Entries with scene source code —
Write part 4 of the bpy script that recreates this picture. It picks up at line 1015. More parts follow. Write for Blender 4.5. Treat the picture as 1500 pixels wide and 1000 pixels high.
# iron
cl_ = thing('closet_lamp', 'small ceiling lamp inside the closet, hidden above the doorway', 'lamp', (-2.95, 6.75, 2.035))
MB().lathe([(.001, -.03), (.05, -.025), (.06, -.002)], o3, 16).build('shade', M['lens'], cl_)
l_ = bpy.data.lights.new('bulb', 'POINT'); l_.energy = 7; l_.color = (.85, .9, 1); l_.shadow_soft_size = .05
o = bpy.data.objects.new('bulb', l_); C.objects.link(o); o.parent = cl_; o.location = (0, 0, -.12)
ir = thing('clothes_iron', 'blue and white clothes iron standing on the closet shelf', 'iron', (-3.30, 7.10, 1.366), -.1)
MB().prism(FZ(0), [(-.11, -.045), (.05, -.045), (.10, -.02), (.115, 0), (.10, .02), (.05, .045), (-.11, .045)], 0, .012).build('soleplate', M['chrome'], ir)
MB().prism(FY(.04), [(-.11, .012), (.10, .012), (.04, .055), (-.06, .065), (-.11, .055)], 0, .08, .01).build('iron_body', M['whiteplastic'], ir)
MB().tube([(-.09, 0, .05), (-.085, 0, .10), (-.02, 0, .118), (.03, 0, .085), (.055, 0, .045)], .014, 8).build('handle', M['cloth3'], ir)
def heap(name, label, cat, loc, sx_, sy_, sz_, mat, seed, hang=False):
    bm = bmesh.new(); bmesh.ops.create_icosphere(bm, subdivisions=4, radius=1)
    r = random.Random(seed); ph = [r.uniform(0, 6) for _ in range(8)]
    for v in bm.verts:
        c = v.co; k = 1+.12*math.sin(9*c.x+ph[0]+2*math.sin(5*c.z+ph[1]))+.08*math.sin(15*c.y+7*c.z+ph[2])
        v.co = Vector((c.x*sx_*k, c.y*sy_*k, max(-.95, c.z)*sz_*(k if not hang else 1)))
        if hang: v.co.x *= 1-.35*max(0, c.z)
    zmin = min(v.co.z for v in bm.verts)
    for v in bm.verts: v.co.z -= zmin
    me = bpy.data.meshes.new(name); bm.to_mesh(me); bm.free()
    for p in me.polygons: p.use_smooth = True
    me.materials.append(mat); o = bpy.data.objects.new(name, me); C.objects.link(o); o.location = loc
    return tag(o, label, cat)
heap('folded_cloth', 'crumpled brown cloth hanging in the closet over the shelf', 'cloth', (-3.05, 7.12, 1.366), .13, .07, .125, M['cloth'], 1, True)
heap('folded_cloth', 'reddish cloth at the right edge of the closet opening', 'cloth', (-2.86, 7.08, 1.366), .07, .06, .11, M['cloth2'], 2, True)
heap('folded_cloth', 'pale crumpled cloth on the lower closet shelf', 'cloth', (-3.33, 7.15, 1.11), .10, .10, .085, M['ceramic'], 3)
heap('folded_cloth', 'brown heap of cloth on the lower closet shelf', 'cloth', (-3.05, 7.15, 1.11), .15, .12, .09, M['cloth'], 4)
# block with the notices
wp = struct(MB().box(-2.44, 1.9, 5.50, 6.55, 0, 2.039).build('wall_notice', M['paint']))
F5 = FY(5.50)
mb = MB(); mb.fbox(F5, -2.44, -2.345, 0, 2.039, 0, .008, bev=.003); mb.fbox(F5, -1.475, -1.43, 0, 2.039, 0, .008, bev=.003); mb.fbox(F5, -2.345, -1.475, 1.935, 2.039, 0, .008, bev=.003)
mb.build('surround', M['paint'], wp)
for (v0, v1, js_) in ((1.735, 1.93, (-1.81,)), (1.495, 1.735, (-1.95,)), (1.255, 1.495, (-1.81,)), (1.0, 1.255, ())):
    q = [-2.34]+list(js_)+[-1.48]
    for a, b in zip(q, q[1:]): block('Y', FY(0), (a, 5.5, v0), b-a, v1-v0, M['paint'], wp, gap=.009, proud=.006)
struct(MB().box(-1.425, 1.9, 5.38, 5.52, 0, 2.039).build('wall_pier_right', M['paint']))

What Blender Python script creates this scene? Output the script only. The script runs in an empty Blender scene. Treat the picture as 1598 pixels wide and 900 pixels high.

Exercise directions — Quote every entry exactly.

Complete answer —
Write part 4 of the bpy script that recreates this picture. It picks up at line 1015. More parts follow. Write for Blender 4.5. Treat the picture as 1500 pixels wide and 1000 pixels high.
# iron
cl_ = thing('closet_lamp', 'small ceiling lamp inside the closet, hidden above the doorway', 'lamp', (-2.95, 6.75, 2.035))
MB().lathe([(.001, -.03), (.05, -.025), (.06, -.002)], o3, 16).build('shade', M['lens'], cl_)
l_ = bpy.data.lights.new('bulb', 'POINT'); l_.energy = 7; l_.color = (.85, .9, 1); l_.shadow_soft_size = .05
o = bpy.data.objects.new('bulb', l_); C.objects.link(o); o.parent = cl_; o.location = (0, 0, -.12)
ir = thing('clothes_iron', 'blue and white clothes iron standing on the closet shelf', 'iron', (-3.30, 7.10, 1.366), -.1)
MB().prism(FZ(0), [(-.11, -.045), (.05, -.045), (.10, -.02), (.115, 0), (.10, .02), (.05, .045), (-.11, .045)], 0, .012).build('soleplate', M['chrome'], ir)
MB().prism(FY(.04), [(-.11, .012), (.10, .012), (.04, .055), (-.06, .065), (-.11, .055)], 0, .08, .01).build('iron_body', M['whiteplastic'], ir)
MB().tube([(-.09, 0, .05), (-.085, 0, .10), (-.02, 0, .118), (.03, 0, .085), (.055, 0, .045)], .014, 8).build('handle', M['cloth3'], ir)
def heap(name, label, cat, loc, sx_, sy_, sz_, mat, seed, hang=False):
    bm = bmesh.new(); bmesh.ops.create_icosphere(bm, subdivisions=4, radius=1)
    r = random.Random(seed); ph = [r.uniform(0, 6) for _ in range(8)]
    for v in bm.verts:
        c = v.co; k = 1+.12*math.sin(9*c.x+ph[0]+2*math.sin(5*c.z+ph[1]))+.08*math.sin(15*c.y+7*c.z+ph[2])
        v.co = Vector((c.x*sx_*k, c.y*sy_*k, max(-.95, c.z)*sz_*(k if not hang else 1)))
        if hang: v.co.x *= 1-.35*max(0, c.z)
    zmin = min(v.co.z for v in bm.verts)
    for v in bm.verts: v.co.z -= zmin
    me = bpy.data.meshes.new(name); bm.to_mesh(me); bm.free()
    for p in me.polygons: p.use_smooth = True
    me.materials.append(mat); o = bpy.data.objects.new(name, me); C.objects.link(o); o.location = loc
    return tag(o, label, cat)
heap('folded_cloth', 'crumpled brown cloth hanging in the closet over the shelf', 'cloth', (-3.05, 7.12, 1.366), .13, .07, .125, M['cloth'], 1, True)
heap('folded_cloth', 'reddish cloth at the right edge of the closet opening', 'cloth', (-2.86, 7.08, 1.366), .07, .06, .11, M['cloth2'], 2, True)
heap('folded_cloth', 'pale crumpled cloth on the lower closet shelf', 'cloth', (-3.33, 7.15, 1.11), .10, .10, .085, M['ceramic'], 3)
heap('folded_cloth', 'brown heap of cloth on the lower closet shelf', 'cloth', (-3.05, 7.15, 1.11), .15, .12, .09, M['cloth'], 4)
# block with the notices
wp = struct(MB().box(-2.44, 1.9, 5.50, 6.55, 0, 2.039).build('wall_notice', M['paint']))
F5 = FY(5.50)
mb = MB(); mb.fbox(F5, -2.44, -2.345, 0, 2.039, 0, .008, bev=.003); mb.fbox(F5, -1.475, -1.43, 0, 2.039, 0, .008, bev=.003); mb.fbox(F5, -2.345, -1.475, 1.935, 2.039, 0, .008, bev=.003)
mb.build('surround', M['paint'], wp)
for (v0, v1, js_) in ((1.735, 1.93, (-1.81,)), (1.495, 1.735, (-1.95,)), (1.255, 1.495, (-1.81,)), (1.0, 1.255, ())):
    q = [-2.34]+list(js_)+[-1.48]
    for a, b in zip(q, q[1:]): block('Y', FY(0), (a, 5.5, v0), b-a, v1-v0, M['paint'], wp, gap=.009, proud=.006)
struct(MB().box(-1.425, 1.9, 5.38, 5.52, 0, 2.039).build('wall_pier_right', M['paint']))

What Blender Python script creates this scene? Output the script only. The script runs in an empty Blender scene. Treat the picture as 1598 pixels wide and 900 pixels high.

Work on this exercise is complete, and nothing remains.